Para explicar la importancia de Eduardo Matos en la cultura mexicana, sin necesidad de calibrar sus méritos sólo por reciente premio “Princesa de Asturias”, solamente se necesitan pocas palabras: es el arqueólogo más importante en la historia de México y una presencia indispensable ante los desvaríos de la Cuarta Transformación y sus distorsiones de la historia, especialmente del mundo prehispánico del cual, junto a él , casi todos los oficialistas son ignorantes.
Dos historias del también Premio Crónica.
Una de un rey, otra de una reina.
Él monarca español, Juan Carlos de Borbón, visitaba las ruinas del Templo Mayor con José López Portillo, presidente de México. Eduardo Matos guiaba la visita. La destrucción, el arrasamiento, debían ser explicados. La barbaridad española.
Pero ¿cómo decirlo sin ofender al invitado?
Matos halló la fórmula.
–Ya ve usted, Su Majestad, cómo eran terribles los Austria. Eso, para un Borbón, sonaba como música.
–Oiga, presidente, le dijo el Rey al presidente López Portillo, este hombre además de arqueólogo es un gran diplomático, ¿no le parece?
Y todos rieron ante las viejas piedras silenciosas. Años después la nieta de ese desventurado rey le entregaría a ese espléndido descubridor de vestigios e intérprete del pasado, el premio Princesa de Asturias en Ciencias Sociales cuyo monto, podrá celebrar con versos cantados de Bob Dylan, Leonard Cohen o novelas de Carlos Fuentes. Quizá navegue con el gaviero mayor o se harte de postre con la nieve del capitán. Esos son ahora sus pares, pero ninguna falta le hacía.
Hoy, en este momento de gozo quiero compartir estos recuerdos:
“…Fuera de horario —para comodidad de la diva—, Eduardo Matos había invitado a María Félix, por sugerencia mía—, a recorrer las interminables vitrinas de la Sala Nacional y el resto del tercer piso de Bellas Artes, repletos con la exhibición de las joyas del Templo Mayor, y con esa exhibición (María hacía importante a cualquiera a quien vieran con ella, era un infalible madrinazgo), frenaría las murmuraciones sobre su permanencia al frente de las excavaciones más importantes de la historia arqueológica mexicana.
“Maravillas de orfebrería simple, de cuarzos fulgurantes; venados, jaguares y peces y tortugas de distintos tamaños, cabezas diminutas en cuyos labrados la mano paciente hizo una nueva piel sobre la otra piedra como el envoltorio de un hombre cubierto con el pellejo de un guerrero sacrificado; cuentas, collares, ajorcas, chalchihuites,
obsidiana de ornato o filo de puñal, cascabeles de oro, caracoles de espuma.
—Mira, María, el desollado…
—Sí, el desollado, Eduardo, a mí, Diego me enseñó
mucho de es tas cosas, recordaba María y su mente volaba al Anahuacalli.
En un momento, Matos me presentó mientras yo los seguía a prudente distancia:
—Es mi amigo, Rafael Cardona, es periodista y va a hacer una crónica de tu visita…
—Espero no molestarla, señora, le dije…
— ¿Molestarme a mí un periodista, a estas alturas?, no
lo crea, hace mucho tiempo los periodistas dejaron de
molestarme.
“Su único interés fue cuando le presenté a Patricia, mi
esposa.
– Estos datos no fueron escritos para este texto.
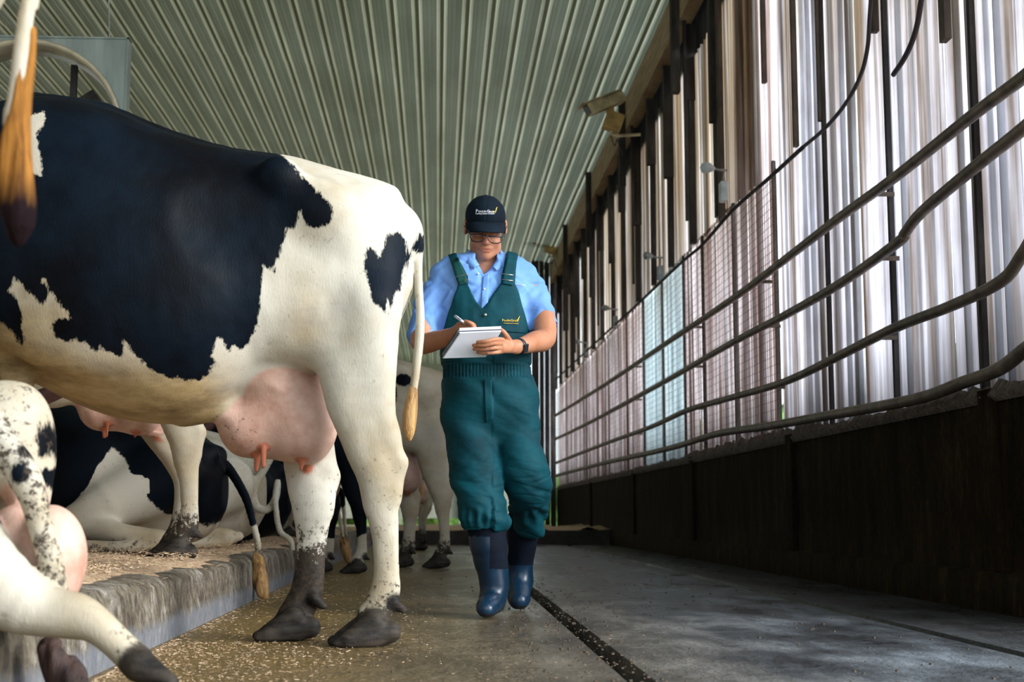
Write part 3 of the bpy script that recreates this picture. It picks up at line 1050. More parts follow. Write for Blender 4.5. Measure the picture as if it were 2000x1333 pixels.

Le acarició una mejilla con los dedos abiertos, con
el diamante de reflejos azules, y afable le dijo:
—Estás muy linda, niña.
“Hoy ya no vale la pena mencionar a los tiradores desde
el Instituto Nacional de Antropología e Historia cuyas paredes chorreaban envidia porque Matos estaba por culminar el sueño de todo arqueólogo mexicano: encontrar sin asomo de dudas y develar —por fin— el centro del universo mexica; sacar de su sueño de tierra sepultada y lodo hundido, la fundamental piedra de los sacrificios, la cima rota del Gran Teocalli, el Santo Grial del mundo prehispánico.
“Poco tiempo después Matos fue confirmado.
“Para celebrarlo fuimos a comer con Fernando Benítez quien quería conocer a Eduardo. Los presenté. De ahí surgió la magistral obra de Fernando sobre el Templo Mayor, la culminación de muchos años de arqueología en el centro de México”.